-- begin --

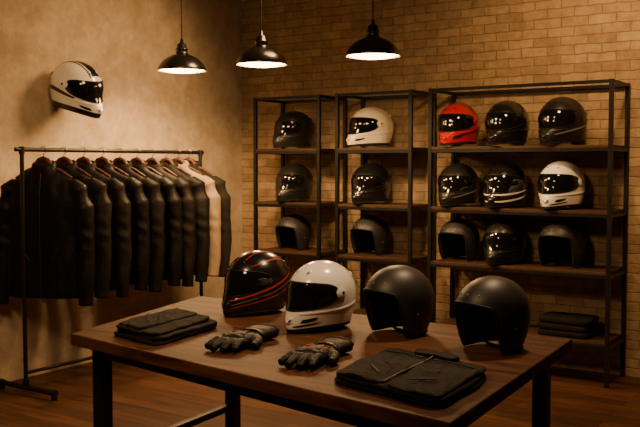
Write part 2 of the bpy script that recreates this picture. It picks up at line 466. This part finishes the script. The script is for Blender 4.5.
# ------------------------------------------------------------------ wall helmet
def wall_helmet():
    e = bpy.data.objects.new('wall_mounted_helmet', None); scene.collection.objects.link(e)
    e.location = (-4.95, 4.30, 2.05)
    h = place(H['wall'], 'helmet', parent=e)
    R = Matrix.Rotation(radians(98), 4, 'Z') @ Matrix.Rotation(radians(17), 4, 'X') @ Matrix.Rotation(radians(-6), 4, 'Y')
    h.matrix_local = R @ Matrix.Scale(1.22, 4) @ Matrix.Translation((0, .02, -.145))
    mb = MB()
    mb.tube([(-.245, 0, -.02), (-.12, 0, -.02)], .012, M_STEEL)
    mb.tube([(-.248, 0, -.02), (-.236, 0, -.02)], .045, M_STEEL, seg=24)
    b = mb.obj('wall_bracket'); b.parent = e
wall_helmet()

# ------------------------------------------------------------------ garment rack
RX = -4.82; RY0, RY1 = 3.70, 5.42; RH = 1.60
def rack():
    mb = MB()
    mb.tube([(RX, RY0-.05, RH), (RX, RY1+.03, RH)], .014, M_STEEL)
    for y in (RY0, RY1):
        mb.tube([(RX, y, .05), (RX, y, RH+.012)], .014, M_STEEL)
        mb.tube([(RX, y, RH-.03), (RX, y, RH+.02)], .019, M_STEEL, seg=16)
        mb.tube([(RX-.27, y, .045), (RX+.30, y, .045)], .018, M_STEEL)
        for sx in (-.25, .28):
            mb.tube([(RX+sx, y, 0), (RX+sx, y, .03)], .020, M_RUBBER)
            mb.tube([(RX+sx-.012, y, .045), (RX+sx+.012, y, .045)], .023, M_STEEL, seg=16)
        mb.tube([(RX, y, .04), (RX, y, .10)], .021, M_STEEL, seg=16)
    mb.tube([(RX, RY0, .14), (RX, RY1, .14)], .012, M_STEEL)
    mb.obj('garment_rack')
rack()

def jacket(mat, seed, body_mat=None):
    rnd = random.Random(seed); raw = MB(); n = 40
    secs = [(-.895, .205, .050), (-.885, .213, .058), (-.80, .215, .060), (-.65, .207, .060), (-.50, .212, .064), (-.36, .222, .068),
            (-.26, .225, .066), (-.205, .215, .058), (-.17, .165, .050), (-.14, .105, .046), (-.115, .072, .044)]
    rings = []
    ph = rnd.random()*6
    for z, w, d in secs:
        r = []; k = min(1, (-z-.1)/.7)
        for i in range(n):
            a = 2*pi*i/n; ca, sa = cos(a), sin(a)
            fold = 1+.16*k*sin(5*a+ph)*abs(sa)+.08*k*sin(11*a+ph*2)
            r.append((w*math.copysign(abs(ca)**.8, ca), d*math.copysign(abs(sa)**.8, sa)*fold, z))
        rings.append(r)
    raw.loft(rings, mat)
    cr = []
    for z, w, d in [(-.14, .080, .050), (-.11, .078, .052), (-.075, .074, .050), (-.068, .066, .042), (-.085, .056, .032), (-.12, .05, .028)]:
        cr.append([(w*cos(2*pi*i/24), d*sin(2*pi*i/24)+.008, z+.018*sin(2*pi*i/24)) for i in range(24)])
    raw.loft(cr, mat)
    for sg in (-1, 1):
        sw = rnd.uniform(-.015, .015)
        pts = [(.165*sg, 0, -.20), (.215*sg, 0, -.245), (.243*sg, -.004, -.34), (.255*sg, -.01+sw, -.50), (.262*sg, -.022+sw, -.66), (.262*sg, -.035+sw, -.80), (.258*sg, -.04+sw, -.925)]
        raw.tube(pts, [.040, .060, .060, .054, .050, .045, .040], mat, seg=20)
        raw.tube([pts[-1], (.258*sg, -.041+sw, -.935)], .044, mat, seg=20)
    for i, (x, y, z) in enumerate(raw.v):
        q = noise.noise(Vector((x*9+seed, y*9, z*5)))*.012
        raw.v[i] = (x+q*.5, y+q, z)
    vs, fs = remeshed(raw, .0105, 3)
    out = []
    for x, y, z in vs:
        k = noise.noise(Vector((x*20+seed*3, y*8, z*8)))*.007
        if abs(x) > .2:
            k += .004*sin(z*70+x*30+seed)*max(0, 1-abs(z+.52)/.16)
        out.append((x, y+k, z))
    mb = MB(); mb.add(out, fs, mat)
    mb.tube([(0.004, -.052, -.14), (0.002, -.070, -.26), (0, -.074, -.5), (0, -.068, -.7), (0, -.064, -.89)], .004, M_ZIP, seg=6, flat=.6)
    for sg in (-1, 1):
        mb.tube([(.07*sg, -.070, -.66), (.12*sg, -.066, -.58)], .004, M_ZIP, seg=6)
    mb.tube([(-.17, .004, -.172), (-.10, .004, -.125), (0, .004, -.085), (.10, .004, -.125), (.17, .004, -.172)], [.010, .011, .014, .011, .010], M_HANGER, seg=10)
    mb.tube([(-.045, .0, -.095), (-.025, .0, -.064), (0, .0, -.054), (.025, .0, -.064), (.045, .0, -.095)], .018, M_HANGER, seg=10)
    hook = [(0, .004, -.065), (0, .004, -.035)]+[(.020*sin(t), .004, .0-.022*cos(t)*1.0) for t in [0, .6, 1.2, 1.8, 2.4, 3.0, 3.6, 4.2, 4.6]]
    mb.tube(hook, .0026, M_CHROME, seg=6)
    return mb.mesh('jacket_mesh_%d' % seed)
JM = [jacket(M_LEATHER[0], 1), jacket(M_LEATHER[1], 2), jacket(M_LEATHER[2], 3), jacket(M_BEIGE, 4), jacket(M_OLIVE, 5)]
seq = [0, 1, 2, 0, 1, 0, 2, 1, 3, 4]
ys = [3.87, 4.04, 4.21, 4.38, 4.55, 4.72, 4.88, 5.03, 5.16, 5.28]
for i, k in enumerate(seq):
    place(JM[k], 'hanging_jacket', (RX, ys[i], RH), (0, 0, radians(22+[4, -1, 1, 2, -2, 1, -2, 1, 0, 0][i])),
          (1.14, 1.02, [1.1, 1.06, 1.08, 1.05, 1.08, 1.06, 1.08, 1.06, 1.03, 1.05][i]))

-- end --

*Task directions*.
Transcribe the listing above verbatim. Omit the pictures.

*Exercise solution*.
Write part 2 of the bpy script that recreates this picture. It picks up at line 466. This part finishes the script. The script is for Blender 4.5.
# ------------------------------------------------------------------ wall helmet
def wall_helmet():
    e = bpy.data.objects.new('wall_mounted_helmet', None); scene.collection.objects.link(e)
    e.location = (-4.95, 4.30, 2.05)
    h = place(H['wall'], 'helmet', parent=e)
    R = Matrix.Rotation(radians(98), 4, 'Z') @ Matrix.Rotation(radians(17), 4, 'X') @ Matrix.Rotation(radians(-6), 4, 'Y')
    h.matrix_local = R @ Matrix.Scale(1.22, 4) @ Matrix.Translation((0, .02, -.145))
    mb = MB()
    mb.tube([(-.245, 0, -.02), (-.12, 0, -.02)], .012, M_STEEL)
    mb.tube([(-.248, 0, -.02), (-.236, 0, -.02)], .045, M_STEEL, seg=24)
    b = mb.obj('wall_bracket'); b.parent = e
wall_helmet()

# ------------------------------------------------------------------ garment rack
RX = -4.82; RY0, RY1 = 3.70, 5.42; RH = 1.60
def rack():
    mb = MB()
    mb.tube([(RX, RY0-.05, RH), (RX, RY1+.03, RH)], .014, M_STEEL)
    for y in (RY0, RY1):
        mb.tube([(RX, y, .05), (RX, y, RH+.012)], .014, M_STEEL)
        mb.tube([(RX, y, RH-.03), (RX, y, RH+.02)], .019, M_STEEL, seg=16)
        mb.tube([(RX-.27, y, .045), (RX+.30, y, .045)], .018, M_STEEL)
        for sx in (-.25, .28):
            mb.tube([(RX+sx, y, 0), (RX+sx, y, .03)], .020, M_RUBBER)
            mb.tube([(RX+sx-.012, y, .045), (RX+sx+.012, y, .045)], .023, M_STEEL, seg=16)
        mb.tube([(RX, y, .04), (RX, y, .10)], .021, M_STEEL, seg=16)
    mb.tube([(RX, RY0, .14), (RX, RY1, .14)], .012, M_STEEL)
    mb.obj('garment_rack')
rack()

def jacket(mat, seed, body_mat=None):
    rnd = random.Random(seed); raw = MB(); n = 40
    secs = [(-.895, .205, .050), (-.885, .213, .058), (-.80, .215, .060), (-.65, .207, .060), (-.50, .212, .064), (-.36, .222, .068),
            (-.26, .225, .066), (-.205, .215, .058), (-.17, .165, .050), (-.14, .105, .046), (-.115, .072, .044)]
    rings = []
    ph = rnd.random()*6
    for z, w, d in secs:
        r = []; k = min(1, (-z-.1)/.7)
        for i in range(n):
            a = 2*pi*i/n; ca, sa = cos(a), sin(a)
            fold = 1+.16*k*sin(5*a+ph)*abs(sa)+.08*k*sin(11*a+ph*2)
            r.append((w*math.copysign(abs(ca)**.8, ca), d*math.copysign(abs(sa)**.8, sa)*fold, z))
        rings.append(r)
    raw.loft(rings, mat)
    cr = []
    for z, w, d in [(-.14, .080, .050), (-.11, .078, .052), (-.075, .074, .050), (-.068, .066, .042), (-.085, .056, .032), (-.12, .05, .028)]:
        cr.append([(w*cos(2*pi*i/24), d*sin(2*pi*i/24)+.008, z+.018*sin(2*pi*i/24)) for i in range(24)])
    raw.loft(cr, mat)
    for sg in (-1, 1):
        sw = rnd.uniform(-.015, .015)
        pts = [(.165*sg, 0, -.20), (.215*sg, 0, -.245), (.243*sg, -.004, -.34), (.255*sg, -.01+sw, -.50), (.262*sg, -.022+sw, -.66), (.262*sg, -.035+sw, -.80), (.258*sg, -.04+sw, -.925)]
        raw.tube(pts, [.040, .060, .060, .054, .050, .045, .040], mat, seg=20)
        raw.tube([pts[-1], (.258*sg, -.041+sw, -.935)], .044, mat, seg=20)
    for i, (x, y, z) in enumerate(raw.v):
        q = noise.noise(Vector((x*9+seed, y*9, z*5)))*.012
        raw.v[i] = (x+q*.5, y+q, z)
    vs, fs = remeshed(raw, .0105, 3)
    out = []
    for x, y, z in vs:
        k = noise.noise(Vector((x*20+seed*3, y*8, z*8)))*.007
        if abs(x) > .2:
            k += .004*sin(z*70+x*30+seed)*max(0, 1-abs(z+.52)/.16)
        out.append((x, y+k, z))
    mb = MB(); mb.add(out, fs, mat)
    mb.tube([(0.004, -.052, -.14), (0.002, -.070, -.26), (0, -.074, -.5), (0, -.068, -.7), (0, -.064, -.89)], .004, M_ZIP, seg=6, flat=.6)
    for sg in (-1, 1):
        mb.tube([(.07*sg, -.070, -.66), (.12*sg, -.066, -.58)], .004, M_ZIP, seg=6)
    mb.tube([(-.17, .004, -.172), (-.10, .004, -.125), (0, .004, -.085), (.10, .004, -.125), (.17, .004, -.172)], [.010, .011, .014, .011, .010], M_HANGER, seg=10)
    mb.tube([(-.045, .0, -.095), (-.025, .0, -.064), (0, .0, -.054), (.025, .0, -.064), (.045, .0, -.095)], .018, M_HANGER, seg=10)
    hook = [(0, .004, -.065), (0, .004, -.035)]+[(.020*sin(t), .004, .0-.022*cos(t)*1.0) for t in [0, .6, 1.2, 1.8, 2.4, 3.0, 3.6, 4.2, 4.6]]
    mb.tube(hook, .0026, M_CHROME, seg=6)
    return mb.mesh('jacket_mesh_%d' % seed)
JM = [jacket(M_LEATHER[0], 1), jacket(M_LEATHER[1], 2), jacket(M_LEATHER[2], 3), jacket(M_BEIGE, 4), jacket(M_OLIVE, 5)]
seq = [0, 1, 2, 0, 1, 0, 2, 1, 3, 4]
ys = [3.87, 4.04, 4.21, 4.38, 4.55, 4.72, 4.88, 5.03, 5.16, 5.28]
for i, k in enumerate(seq):
    place(JM[k], 'hanging_jacket', (RX, ys[i], RH), (0, 0, radians(22+[4, -1, 1, 2, -2, 1, -2, 1, 0, 0][i])),
          (1.14, 1.02, [1.1, 1.06, 1.08, 1.05, 1.08, 1.06, 1.08, 1.06, 1.03, 1.05][i]))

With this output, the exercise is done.